Panel Paper:
Housing Insecurity Measures
*Names in bold indicate Presenter
Our paper would briefly describe the history of the CFSM including the push for congressional action culminating in the 1990 directive to the Departments of Agriculture and Health and Human Services to create a national measure of food insecurity and hunger. It would describe the theoretical and methodological advances that supported the creation of a validated, 18-item instrument that can be converted into a scaled measure with categorical variables ranging from food secure to food insecure with severe hunger.
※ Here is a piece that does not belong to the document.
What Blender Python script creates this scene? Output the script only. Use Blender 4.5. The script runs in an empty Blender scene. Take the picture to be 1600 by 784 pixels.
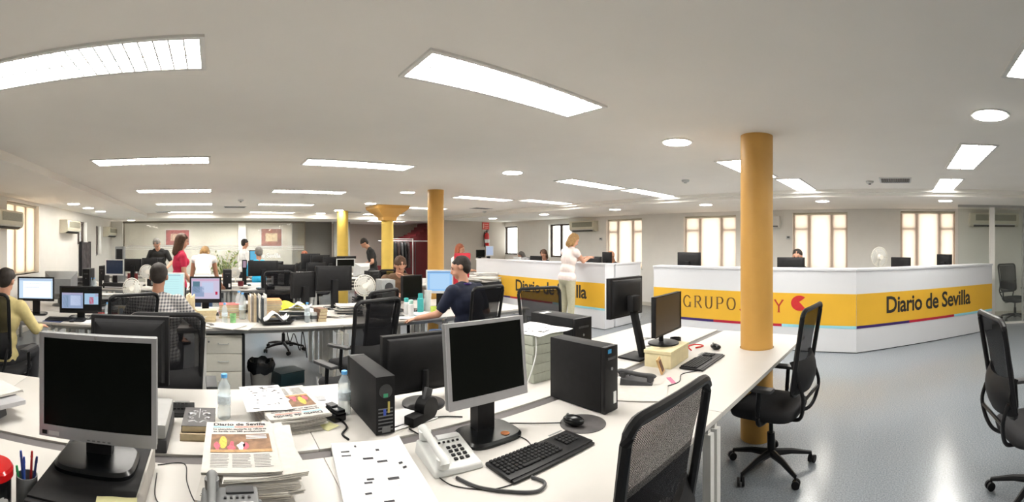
import bpy, bmesh, math, random
from mathutils import Vector as V, Matrix as M, geometry
PI = math.pi
sc = bpy.context.scene
COL = sc.collection
R = random.Random(7)

# ------------------------------------------------------------------ camera, world, exposure
F = 680.0                       # pixels per radian of the cylindrical panorama
CX, CY = 336.0, 382.0           # the pixel column that looks along +Y, and the horizon row
EYE = 1.6
cd = bpy.data.cameras.new('panorama_camera')
cam = bpy.data.objects.new('panorama_camera', cd)
COL.objects.link(cam)
cam.location = (0, 0, EYE)
cam.rotation_euler = (PI / 2, 0, -(800 - CX) / F)
cd.type = 'PANO'
cd.panorama_type = 'CENTRAL_CYLINDRICAL'
cd.central_cylindrical_range_u_min = -800 / F
cd.central_cylindrical_range_u_max = 800 / F
cd.central_cylindrical_range_v_min = -(784 - CY) / F
cd.central_cylindrical_range_v_max = CY / F
cd.central_cylindrical_radius = 1.0
cd.clip_start = 0.02
sc.camera = cam
w = bpy.data.worlds.new('daylight')
sc.world = w
w.use_nodes = True
w.node_tree.nodes['Background'].inputs[0].default_value = (1.0, 0.97, 0.92, 1)
w.node_tree.nodes['Background'].inputs[1].default_value = 6.6
sc.view_settings.view_transform = 'Standard'
sc.view_settings.look = 'None'
sc.view_settings.exposure = 0.0
sc.view_settings.gamma = 1
sc.view_settings.use_curve_mapping = False
sc.cycles.max_bounces = 14
sc.cycles.diffuse_bounces = 9
sc.cycles.transparent_max_bounces = 16
LAMP = 48.0                      # radiance of the fluorescent panels
SPOT = 72.0

# ------------------------------------------------------------------ pixel -> place helpers
def phi(px): return (px - CX) / F
def P(px, py, z=0.75):
    d = (EYE - z) * F / (py - CY)
    return V((d * math.sin(phi(px)), d * math.cos(phi(px)), z))
def AY(px, y, z=0.75): return V((y * math.tan(phi(px)), y, z))
def AX(px, x, z=0.75): return V((x, x / math.tan(phi(px)), z))
def AD(px, d, z=0.75): return V((d * math.sin(phi(px)), d * math.cos(phi(px)), z))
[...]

The remainder of the paper would focus on the opportunities for developing a housing insecurity measure. It would discuss whether, like food insecurity, housing insecurity could be conceptualized through a cascading scale of increasingly unpleasant options in response to economic scarcity. It would assess the state of housing insecurity data collection and analysis and compare it to the state of food insecurity research prior to the 1990 Congressional directive. It would assess opportunities to develop and test different survey items either using recurring national data collection efforts such as the American Housing Survey and the CPS and special multisite survey efforts. It would address what data collection efforts are best suited to capture longitudinal data on housing insecure households. Finally, based on the experiences of developing the CFSM, the paper would try to estimate the level of investment needed to create a standard measure of housing insecurity and whether the potential benefits to the field would merit the costs in resources and time.